One of the most difficult parts of this project was just leaving it behind. And making all these wonderful valid powerful points only to face the irony of still being a part of this collossal system and being this number and having my future depend on those numbers and its just so terribly hypocrytical of me and everyone surrounding to be moved by such an emotional performance and my lyrics only to return to our little boxes and little systems. It hurts to express myself and knowingly have to return to feeling crushed on a day to day basis. It hurts to describe me coming less and less in contact with my soul while experiencing it nonetheless. The hardest part of this project is the irony of it all. Good god. *sigh*
 
I have learned a lot about Rhetoric and had to come face to face with the fact that I am constantly enveloped in it. It was really cool to be able to have ways to describe all these things that I know are terribly wrong, such as logical fallacies.

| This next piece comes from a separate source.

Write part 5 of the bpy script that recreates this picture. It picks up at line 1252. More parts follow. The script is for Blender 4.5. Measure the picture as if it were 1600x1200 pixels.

And it was so interesting to see the values that my fellow classmates hold true to themselves and how different they are from my own. As a young American, I believe that it is so important to understand one's own beliefs because how else will you decide what to do when faced with decisions. It is important to try to analyze what people are saying and what drives the reason that they are saying it. I've discovered so much about myself through this project, and it has helped me tremedously in trying to find a belonging in this life and understanding why I feel so alone all the time.